Beet Ginger Mint Spritzer

I love beets. Seriously, I eat roasted beets as a snack. So I’m all over this clever mocktail, which features a simple syrup infused with sliced raw beets for an earthy sweetness, as well as mint and ginger. A little lemon juice and some sparkling water complete the glass. I can absolutely see myself sipping this as the sun goes down, with my feet propped up on a chaise longue.

Fresh herb mocktails

If you think vegetables add an intriguing element to a mocktail, wait until you try drinks that use fresh herbs for flavor.

Watermelon Mockjito

The only way watermelon could be more thirst-quenching on a hot day? When you combine its sweet flavor with fresh mint leaves and zingy lime in this Yummly original recipe. (Think of a mojito, but without the rum headache.) Though the recipe makes 2 drinks, you’ll have enough leftover watermelon juice, watermelon simple syrup, and fresh watermelon to make 4 more drinks — and once you have those components, it takes 10 minutes tops to create a batch. 

Black Cherry Basil Mocktail 

To give this beverage its fragrant basil infusion, you simply muddle some leaves at the bottom of the glass before adding lime and black cherry juice plus sparkling water. The whole recipe takes just minutes, making it the perfect way to kick back after a long, hot day.

Grapefruit and Rosemary Mocktail

I don’t know about you, but I feel cool and refreshed just looking at this glass. I love how easy it is to make, too: Add a few sprigs of rosemary to your simple syrup mixture and let that subtle piney flavor steep in. All that’s left to do is stir some syrup into fresh pink grapefruit juice and top it off with sparkling water.

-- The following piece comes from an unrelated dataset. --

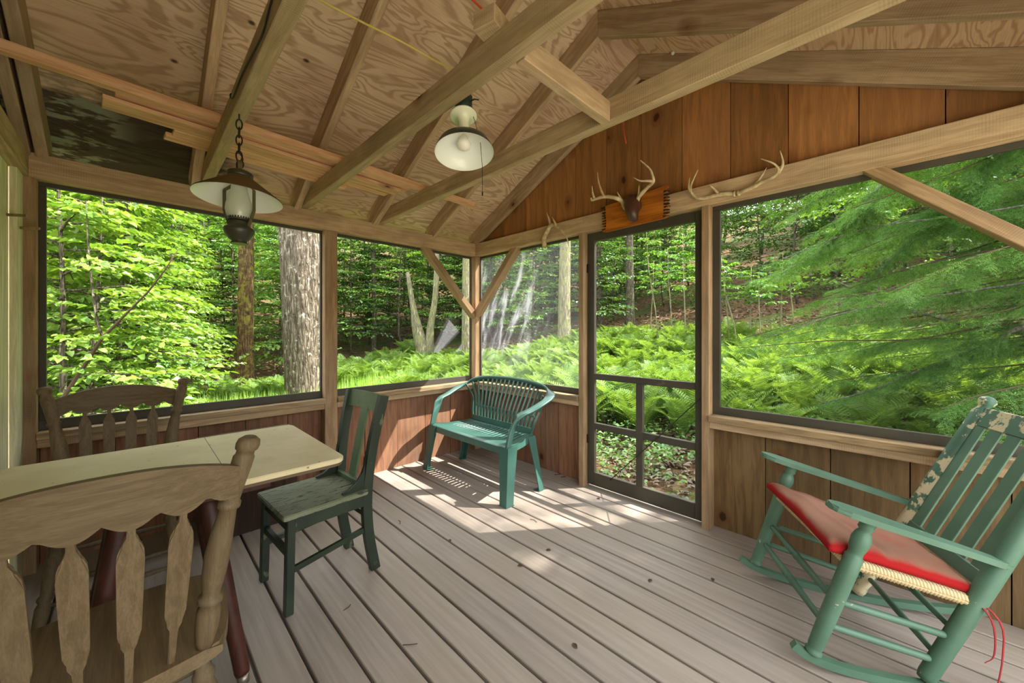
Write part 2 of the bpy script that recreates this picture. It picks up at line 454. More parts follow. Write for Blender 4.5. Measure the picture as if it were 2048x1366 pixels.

Muddled Mint Blackberry Spritzer

Mint and blackberries, perfect together. The first step here is to make blackberry syrup, which is nothing more than blackberries cooked down with sugar and lemon juice, then strained to remove all those seeds. To make the mocktail, you muddle a few leaves of fresh mint in the bottom of the glass, then add blackberry syrup and club soda. (Note that the recipe gives you options for both a sparkling wine cocktail and a club soda mocktail.)